Official: Uruguay to seek US, China free trade deals - Report

Dow Jones Newswires

Official:Uruguay To Seek US,China Free Trade Deals-Report

By Drew Benson

6 January 2006

The Uruguayan government plans to seek free trade agreements with the U.S. and China, Economy Minister Danilo Astori said in an interview published Thursday in a weekly Uruguayan magazine.

Free trade agreements "are the paths to reaching the Uruguayan left’s most important objective, which is to create more jobs for the people," Astori told Busqueda magazine.

"A free trade agreement with the United States not only boosts potential investment possibilities, it also can generate notable increases in the level of (job) activity," he added. Asked if the goal was to line up a free trade deal with the U.S. this year, Astori was quoted as saying "Yes, of course - as soon as possible."

"I would also like for Uruguay to sign a free trade treaty with China and establish a more fluid commercial relationship with that nation," Astori said.

It is not clear how reaching free trade accords with the U.S. and China would jive with Uruguay’s founding member status in South America’s leading trade bloc, Mercosur, which does not allow for outside bilateral deals.

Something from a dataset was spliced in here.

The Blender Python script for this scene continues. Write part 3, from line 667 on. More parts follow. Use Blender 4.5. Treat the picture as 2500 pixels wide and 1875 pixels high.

Astori’s comments come after Uruguayan officials in November signed a revamped treaty with U.S. leaders that protects investments in the two nations. The Uruguayan congress approved the deal late last month, despite some resistance from far-left lawmakers. Uruguayan President Tabare Vazquez, who took office last year, leads a leftist coalition within which Astori is seen as more pragmatic and pro-market than some.

When asked by Busqueda if he preferred Argentina’s or Chile’s economic model, Astori said: "They are very different situations, but I have no doubt that I would stick with the Chilean model."

Chile’s leftist leaders have sought pro-market programs, reaching the continent’s first free trade agreement with the U.S. earlier this decade. Meanwhile, Argentina’s President Nestor Kircher intervenes in markets and has moved closer to Venezuela’s populist leader Hugo Chavez.